Once looked at as a high cost, hedged producer with difficulty in replacing reserves, Barrick has transformed itself over the few years. Production for 2011 will likely be flat but gains are coming as new, massive mines come online. While there are still concerns surrounding the buildout of new mines, Barrick is a stock investors should consider on a potential breakout.

Barrick has bought back its massive Gold hedges in 2009 and spun out its troublesome African Gold assets into African Barrick in 2010 in a bid to clean up its act for investors. Note that Barrick has not increased Gold reserves for 2010.

Newmont is in third place with a $27 billion cap and production of 5.4 million ounces in 2010. Newmont is struggling with lower grades at its duo massive Yanacocha Peruvian mine and Bottington Australian mine. Again, David Urban summarizes the outlook for Newmont in 2011:

In terms of 2011 guidance, Newmont guided flat gold production over 2010 with rising costs due to a higher oil price which translates into higher diesel prices. In addition, capex is expected to be in the $2.8 billion range with no significant increase in production expected in the medium term.

Note that Nemont’s production for 2011 is expected to decline because of lower grades at their prime large mines.

Though Goldcorp is only in second place in size with a $37 billion cap and has mined only 2.4 million ounces in 2010, it is a far more glamorous stock in David Urban’s view:

Earnings are rising significantly and operating cash flow is beginning to spike with the company taking advantage of low cash costs and rising gold prices.

Production is expected to rise by almost 70% in the next 5 years and the balance sheet is strong with $2 billion in cash and marketable securities and investments as of September 30, 2010.

In the author’s opinion, Goldcorp will be the investor’s choice among the three major Gold stocks. It is not about existing production, but about its quality of high grade assets providing the high margins of $1214 per Gold ounce (byproduct credits) that Goldcorp reported in the 4th quarter of 2010. It is about increasing its reserves by 23% with high quality assets. Note that Goldcorp has divested in 2010 its stakes in Osisko (sub 1g Au/ton) and Terrane Metals (low grade Cu/Mo/Ag porphyry), while paying a premium for high grade in Andean Resources (8-12 g Au/ton). It is about the projected startup of their low cost/high grade Eleonore Mine (12g Au/ton) in Quebec, and Cochenour Mine at Red Lake, Ontario, both slated for 2014.

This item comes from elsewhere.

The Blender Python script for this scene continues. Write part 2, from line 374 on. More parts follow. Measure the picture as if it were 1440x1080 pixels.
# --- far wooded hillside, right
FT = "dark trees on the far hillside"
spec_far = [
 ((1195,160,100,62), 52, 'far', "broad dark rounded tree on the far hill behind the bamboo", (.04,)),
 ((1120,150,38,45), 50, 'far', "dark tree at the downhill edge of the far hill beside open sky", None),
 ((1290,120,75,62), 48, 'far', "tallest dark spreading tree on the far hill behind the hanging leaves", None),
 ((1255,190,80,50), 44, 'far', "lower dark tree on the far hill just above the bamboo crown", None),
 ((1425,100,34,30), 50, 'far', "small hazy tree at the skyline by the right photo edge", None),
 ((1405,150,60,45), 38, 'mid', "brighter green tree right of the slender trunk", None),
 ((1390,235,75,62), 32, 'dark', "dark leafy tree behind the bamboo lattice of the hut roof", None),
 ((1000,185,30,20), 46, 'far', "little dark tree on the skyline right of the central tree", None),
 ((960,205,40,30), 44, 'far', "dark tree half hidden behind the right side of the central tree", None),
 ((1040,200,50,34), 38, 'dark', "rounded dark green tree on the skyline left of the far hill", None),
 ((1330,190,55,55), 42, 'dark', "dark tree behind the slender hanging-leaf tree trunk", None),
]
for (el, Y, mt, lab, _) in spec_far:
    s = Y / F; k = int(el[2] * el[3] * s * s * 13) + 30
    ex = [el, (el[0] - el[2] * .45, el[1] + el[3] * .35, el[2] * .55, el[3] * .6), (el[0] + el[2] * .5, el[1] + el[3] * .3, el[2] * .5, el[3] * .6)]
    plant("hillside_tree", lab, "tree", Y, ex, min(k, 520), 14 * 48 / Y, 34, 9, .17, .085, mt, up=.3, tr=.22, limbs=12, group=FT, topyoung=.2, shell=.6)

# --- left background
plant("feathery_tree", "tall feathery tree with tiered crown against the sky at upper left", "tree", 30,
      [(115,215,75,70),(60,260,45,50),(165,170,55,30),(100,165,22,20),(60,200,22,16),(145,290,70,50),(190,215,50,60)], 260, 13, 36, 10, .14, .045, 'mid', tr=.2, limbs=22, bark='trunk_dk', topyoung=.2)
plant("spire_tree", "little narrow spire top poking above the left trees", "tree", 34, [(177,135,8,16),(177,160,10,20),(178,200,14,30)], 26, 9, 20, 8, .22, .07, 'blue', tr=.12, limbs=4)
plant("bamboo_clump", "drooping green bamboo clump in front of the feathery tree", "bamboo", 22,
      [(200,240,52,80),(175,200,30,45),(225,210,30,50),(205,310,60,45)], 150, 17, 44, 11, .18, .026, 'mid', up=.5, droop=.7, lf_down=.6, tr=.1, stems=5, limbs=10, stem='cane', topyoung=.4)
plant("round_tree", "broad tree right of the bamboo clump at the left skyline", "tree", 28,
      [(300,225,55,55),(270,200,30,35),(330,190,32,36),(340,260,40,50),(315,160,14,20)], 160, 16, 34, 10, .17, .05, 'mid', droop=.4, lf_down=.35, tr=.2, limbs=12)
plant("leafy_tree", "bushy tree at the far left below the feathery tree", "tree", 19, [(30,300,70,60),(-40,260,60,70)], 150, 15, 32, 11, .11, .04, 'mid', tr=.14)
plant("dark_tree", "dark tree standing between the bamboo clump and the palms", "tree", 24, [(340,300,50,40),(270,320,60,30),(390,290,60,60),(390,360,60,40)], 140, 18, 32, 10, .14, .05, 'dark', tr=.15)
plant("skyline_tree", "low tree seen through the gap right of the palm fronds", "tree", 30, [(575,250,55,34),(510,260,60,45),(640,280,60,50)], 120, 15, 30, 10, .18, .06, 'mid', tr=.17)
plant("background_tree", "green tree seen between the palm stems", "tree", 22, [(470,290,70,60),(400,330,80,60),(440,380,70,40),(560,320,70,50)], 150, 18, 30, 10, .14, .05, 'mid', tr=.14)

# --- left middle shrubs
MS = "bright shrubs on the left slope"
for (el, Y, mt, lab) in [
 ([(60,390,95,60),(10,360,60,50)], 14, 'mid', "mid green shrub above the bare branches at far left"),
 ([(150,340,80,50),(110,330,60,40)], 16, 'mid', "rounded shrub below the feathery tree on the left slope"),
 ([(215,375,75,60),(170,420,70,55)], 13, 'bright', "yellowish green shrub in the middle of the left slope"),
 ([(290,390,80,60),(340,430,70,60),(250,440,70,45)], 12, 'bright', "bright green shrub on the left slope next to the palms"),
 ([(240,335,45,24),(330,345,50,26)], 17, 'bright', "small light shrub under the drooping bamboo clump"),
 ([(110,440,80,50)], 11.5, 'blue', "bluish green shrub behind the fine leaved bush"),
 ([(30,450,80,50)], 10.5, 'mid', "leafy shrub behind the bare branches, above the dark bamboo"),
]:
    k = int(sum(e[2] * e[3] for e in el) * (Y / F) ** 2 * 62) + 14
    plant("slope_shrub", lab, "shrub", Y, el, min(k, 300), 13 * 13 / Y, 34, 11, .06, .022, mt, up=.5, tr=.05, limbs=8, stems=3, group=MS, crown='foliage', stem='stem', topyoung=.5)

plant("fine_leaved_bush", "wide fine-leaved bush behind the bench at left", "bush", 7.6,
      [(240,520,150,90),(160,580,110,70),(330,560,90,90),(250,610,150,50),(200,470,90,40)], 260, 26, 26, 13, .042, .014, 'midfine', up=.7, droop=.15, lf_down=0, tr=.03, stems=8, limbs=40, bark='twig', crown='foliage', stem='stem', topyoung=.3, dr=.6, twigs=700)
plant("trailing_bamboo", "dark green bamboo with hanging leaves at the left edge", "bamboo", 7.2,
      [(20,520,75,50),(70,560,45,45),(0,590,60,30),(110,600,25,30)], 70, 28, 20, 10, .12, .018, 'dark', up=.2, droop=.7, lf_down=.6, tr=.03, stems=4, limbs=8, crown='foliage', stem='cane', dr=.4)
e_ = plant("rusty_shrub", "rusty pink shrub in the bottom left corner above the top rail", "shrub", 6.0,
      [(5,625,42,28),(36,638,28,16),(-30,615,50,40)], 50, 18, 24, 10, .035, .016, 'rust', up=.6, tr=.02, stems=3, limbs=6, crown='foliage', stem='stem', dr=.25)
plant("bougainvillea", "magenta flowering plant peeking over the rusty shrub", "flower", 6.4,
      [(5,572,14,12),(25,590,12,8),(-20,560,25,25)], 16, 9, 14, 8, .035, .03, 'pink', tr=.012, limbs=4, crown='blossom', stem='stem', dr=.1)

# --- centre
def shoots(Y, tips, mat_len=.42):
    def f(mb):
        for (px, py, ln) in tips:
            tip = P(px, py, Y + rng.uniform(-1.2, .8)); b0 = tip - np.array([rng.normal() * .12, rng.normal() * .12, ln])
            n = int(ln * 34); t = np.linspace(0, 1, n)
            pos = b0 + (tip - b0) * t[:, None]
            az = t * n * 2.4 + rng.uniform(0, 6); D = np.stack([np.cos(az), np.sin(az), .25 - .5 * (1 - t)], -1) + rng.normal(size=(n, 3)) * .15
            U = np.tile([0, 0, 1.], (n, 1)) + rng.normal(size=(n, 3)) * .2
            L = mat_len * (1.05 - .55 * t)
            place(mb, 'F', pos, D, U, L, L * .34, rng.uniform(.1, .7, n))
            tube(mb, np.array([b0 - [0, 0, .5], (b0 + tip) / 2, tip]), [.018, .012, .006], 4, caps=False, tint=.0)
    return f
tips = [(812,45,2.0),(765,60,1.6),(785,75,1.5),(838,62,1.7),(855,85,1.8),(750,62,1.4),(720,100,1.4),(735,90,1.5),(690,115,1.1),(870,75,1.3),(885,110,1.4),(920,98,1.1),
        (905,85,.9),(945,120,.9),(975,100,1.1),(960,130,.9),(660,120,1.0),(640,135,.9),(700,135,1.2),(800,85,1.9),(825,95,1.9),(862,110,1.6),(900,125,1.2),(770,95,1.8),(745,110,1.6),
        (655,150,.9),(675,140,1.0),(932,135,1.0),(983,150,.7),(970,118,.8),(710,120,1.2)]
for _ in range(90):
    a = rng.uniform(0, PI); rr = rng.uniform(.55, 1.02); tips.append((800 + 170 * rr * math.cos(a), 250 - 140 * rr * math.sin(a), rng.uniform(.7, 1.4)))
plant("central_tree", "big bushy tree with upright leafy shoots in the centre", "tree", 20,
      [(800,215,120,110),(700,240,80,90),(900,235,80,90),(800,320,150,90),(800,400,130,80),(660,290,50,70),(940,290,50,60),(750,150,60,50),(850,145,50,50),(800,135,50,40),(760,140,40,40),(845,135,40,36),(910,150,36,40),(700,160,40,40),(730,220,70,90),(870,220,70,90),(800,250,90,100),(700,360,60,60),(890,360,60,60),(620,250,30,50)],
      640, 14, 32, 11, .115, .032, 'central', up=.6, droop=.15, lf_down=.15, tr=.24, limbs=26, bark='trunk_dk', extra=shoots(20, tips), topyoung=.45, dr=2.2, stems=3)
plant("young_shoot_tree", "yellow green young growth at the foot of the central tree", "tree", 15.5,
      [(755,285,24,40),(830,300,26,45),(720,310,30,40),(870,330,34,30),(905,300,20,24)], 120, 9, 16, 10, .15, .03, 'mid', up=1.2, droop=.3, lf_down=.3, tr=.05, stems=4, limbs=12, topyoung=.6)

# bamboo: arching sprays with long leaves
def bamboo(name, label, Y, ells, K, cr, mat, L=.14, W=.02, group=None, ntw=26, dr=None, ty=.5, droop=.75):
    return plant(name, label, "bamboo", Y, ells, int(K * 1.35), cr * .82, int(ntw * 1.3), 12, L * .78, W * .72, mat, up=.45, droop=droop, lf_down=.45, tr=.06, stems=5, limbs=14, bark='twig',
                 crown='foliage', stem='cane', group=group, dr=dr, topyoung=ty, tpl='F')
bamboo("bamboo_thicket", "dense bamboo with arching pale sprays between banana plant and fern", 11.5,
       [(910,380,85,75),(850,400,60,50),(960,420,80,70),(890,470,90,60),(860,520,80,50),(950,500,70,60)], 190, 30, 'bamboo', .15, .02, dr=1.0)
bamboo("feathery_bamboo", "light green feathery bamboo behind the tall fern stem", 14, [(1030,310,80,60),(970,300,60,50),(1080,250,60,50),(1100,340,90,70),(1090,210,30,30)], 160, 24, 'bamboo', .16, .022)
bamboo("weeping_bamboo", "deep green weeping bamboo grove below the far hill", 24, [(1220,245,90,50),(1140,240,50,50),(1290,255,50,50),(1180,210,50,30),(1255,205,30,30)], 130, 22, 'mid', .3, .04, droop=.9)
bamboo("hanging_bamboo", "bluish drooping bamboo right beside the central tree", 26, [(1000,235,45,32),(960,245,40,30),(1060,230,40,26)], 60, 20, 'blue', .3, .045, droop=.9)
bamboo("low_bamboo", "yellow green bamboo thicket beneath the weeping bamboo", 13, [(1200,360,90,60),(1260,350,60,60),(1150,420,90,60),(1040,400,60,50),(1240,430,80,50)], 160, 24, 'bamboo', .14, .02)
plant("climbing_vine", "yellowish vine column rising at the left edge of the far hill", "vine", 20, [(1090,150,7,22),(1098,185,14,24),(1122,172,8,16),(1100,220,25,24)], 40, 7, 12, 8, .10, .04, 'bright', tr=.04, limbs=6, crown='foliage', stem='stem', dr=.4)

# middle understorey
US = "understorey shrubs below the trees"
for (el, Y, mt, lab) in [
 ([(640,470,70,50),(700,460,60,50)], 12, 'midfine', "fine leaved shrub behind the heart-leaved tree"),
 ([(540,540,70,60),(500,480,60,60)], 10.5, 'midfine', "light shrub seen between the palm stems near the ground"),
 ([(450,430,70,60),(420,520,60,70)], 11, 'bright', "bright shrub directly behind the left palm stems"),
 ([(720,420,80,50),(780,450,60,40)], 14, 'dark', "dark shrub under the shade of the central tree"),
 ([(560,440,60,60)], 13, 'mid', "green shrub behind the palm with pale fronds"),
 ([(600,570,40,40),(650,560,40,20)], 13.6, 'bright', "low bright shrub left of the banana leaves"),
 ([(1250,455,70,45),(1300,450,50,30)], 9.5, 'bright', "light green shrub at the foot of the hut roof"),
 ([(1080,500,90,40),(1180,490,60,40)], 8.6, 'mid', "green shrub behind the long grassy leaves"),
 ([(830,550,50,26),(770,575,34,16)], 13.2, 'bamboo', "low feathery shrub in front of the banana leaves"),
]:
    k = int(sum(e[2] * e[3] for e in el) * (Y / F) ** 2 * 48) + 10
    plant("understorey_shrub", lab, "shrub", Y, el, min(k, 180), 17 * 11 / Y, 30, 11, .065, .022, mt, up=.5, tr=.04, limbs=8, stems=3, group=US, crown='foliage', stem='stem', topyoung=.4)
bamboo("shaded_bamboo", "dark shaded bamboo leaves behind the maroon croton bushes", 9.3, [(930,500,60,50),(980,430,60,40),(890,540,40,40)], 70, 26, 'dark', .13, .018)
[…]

Leverage the Glamor Boy Goldcorp

If this analysis is correct about investor appeal for glamorous Goldcorp, then its shares should rise. As indicated above, the Goldcorp warrants have declined this winter, giving much more value to the possible upside in Goldcorp’s shares.

Presently the Goldcorp warrants (, TSX: G.wt.g) that expire on June 9th, 2011, are trading in about the $3 range. There are about 8 million of these warrants. The exercise price is $45.75 Cdn while the shares as of Feb 28, 2011, are trading at about $46. Therefore the warrants are just in the money, and should move about $1 higher for every $1 gain in the share price. This gives about a 15 times leverage of the warrant to the underlying shares.

This strategy is not without risk, for if the Goldcorp shares fall in price, the warrants could expire worthless.

In the expected “Gold Bull Run” that is just resuming, Goldcorp may be the best bet of the 3 largest Gold miners. The Goldcorp warrants will help leverage the investor’s dollars in this glamorous Gold miner.

Disclaimer: The information and opinions contained within this document reflect the personal views of the author and should be viewed as food for thought and amusement only. The author may from time to time have a position in any of the securities mentioned. There are no guarantees of the accuracy, reliability or completeness of the information contained herein. Independent due diligence and discussions with one’s own investment and business advisor is strongly recommended. These writings are not to be construed as an offer or solicitation with respect to the purchase or sale of any security or as an endorsement of any product or service. We do not request or receive compensation in any form in order to feature companies in this publication. It is prohibited to copy or redistribute this document to any type of third party without the express permission of the author. This document may be quoted, in context, provided proper credit is given.

Disclosure: The author is long Goldcorp warrants.